Why do I get duplicate results in my `length/2` implementation in prolog?

2
votes

I'm working through exercises in Prolog. I've implemented a predicate similar to length/2 (called ue_length here) like this:

%%
% ue_length/2
%%

% not a list predicate

\+(T) :- call(T), !, fail.
\+(_).

% target case

ue_length(List, Length) :- \+(is_list(List)), !, fail.
ue_length(List, Length) :- ue_length(List, 0, Length).

% standard cases

ue_length([], Length, Length).
ue_length([X], Part, Length) :- ue_length([], [Part], Length).
ue_length([X| Rest], Part, Length) :- ue_length(Rest, [Part], Length).

The result is supposed to be a term rather than a number: 0 for [], [0] for a list of length one and [...[0]...] (n brackets) for a list of length n.

When I query Prolog (SWI-Prolog 6) with e.g. [1,2,3,4,5] I get the correct result twice.

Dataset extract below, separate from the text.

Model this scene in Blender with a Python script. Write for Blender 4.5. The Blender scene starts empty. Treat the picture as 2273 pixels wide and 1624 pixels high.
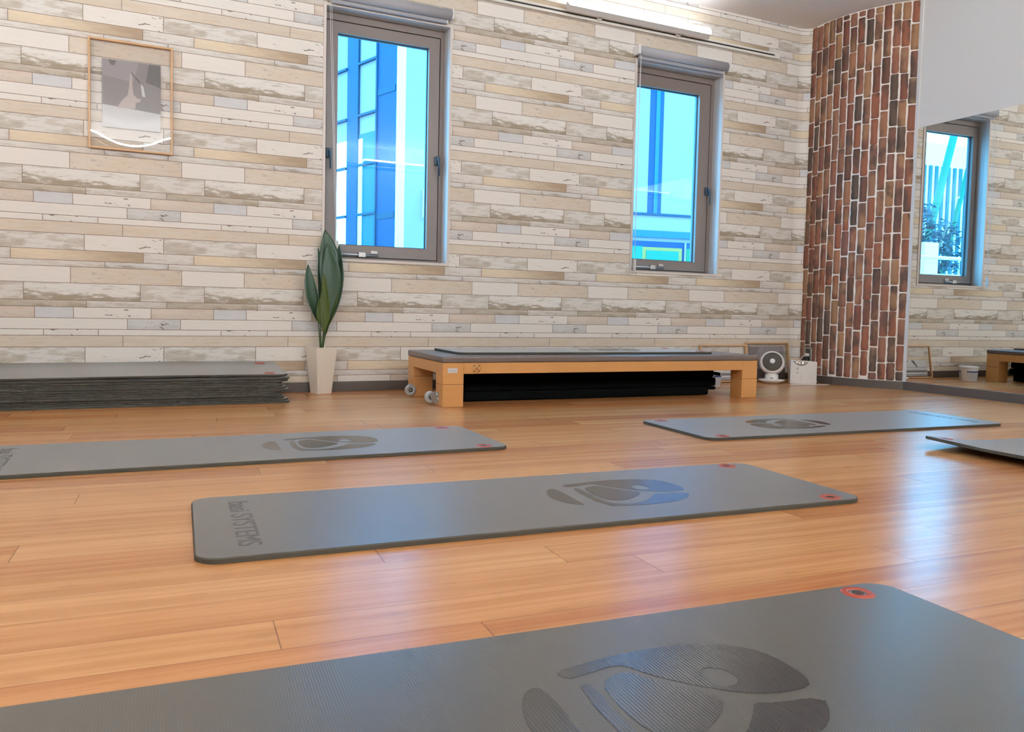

?- ue_length([1,2,3,4,5], X).
X = [[[[[0]]]]] 
X = [[[[[0]]]]].

I'm new to Prolog. Can someone explain why I get a redundant result?

1
prolog
Your second 'standard case' is redundant. It is the same as third case with Rest = []. - zch
@zch Ok. You're right. I just tried it without the second standard case and it works. Post an answer and I'll accept it. - FK82
Your definition for (\+)/1 should produce an error in SWI? Have you overlooked it? - false
What is the meaning of the second argument? That's quite unusual. Rather use successor-arithmetics. - false
@false Yes, I checked the whole thing in SWI 6.6 and it runs just fine. The definition of \+/1 is not mine. It's a hint in the exercise. The intended semantic is a ``not a list'' predicate. It's not entirely clear to me either. - FK82

1 Answers

3
votes

Minimize the problematic query

As a first step, reduce the size of your query. The same problem (redundant solutions) can be observed already with ue_length([1], X). alone.

But there is something else which is much more problematic:

Is your definition a relation?

?- ue_length(L,N).
false.

So your definition succeeds with a list [1] but fails with a variable in its place? This does not make any sense at all! Even looping would be a better behavior.

Another problematic case is

?- ue_length(L,0).
false.

Here, your definition should give L = [] as answer.

The culprit for this is the test using is_list/1. Simply drop the rule

ue_length(List, Length) :- \+(is_list(List)), !, fail. % incorrect!

Now your definition can also be used to ask the most general query which contains distinct variables in the arguments.

?- ue_length(L,N).
  L = [], N = 0
; L = [_A], N = [0]
; L = [_A], N = [0]
; L = [_A, _B], N = [[0]]
...

This is one of the very nice properties of Prolog: You do not need to type in concrete data for your test cases. Just enter the most general query like a pro, and Prolog will do the rest for you.

Localize with false

To localize this redundancy, first think of how that could have happened. One simple possibility is that some clause in your program is redundant and can thus be deleted. Let's say it's the last one. So I will insert a goal false into the last clause. And I try again the most general query. Alas ...

ue_length(List, Length) :- ue_length(List, 0, Length).

% standard cases

ue_length([], Length, Length).
ue_length([_X], Part, Length) :-
   ue_length([], [Part], Length).
ue_length([_X| Rest], Part, Length) :-
   false,
   ue_length(Rest, [Part], Length).

?- ue_length(L,N).
  L = [], N = 0
; L = [_A], N = [0]
; false.

That rule must be quite important, for now we get only answers for lists of length zero and one. So my guess was wrong. But my point is that you can see this very easily by simply using the most general query. The actual redundant clause is the other one. And don't forget to ask the most general query such that you can be sure you get all your answers!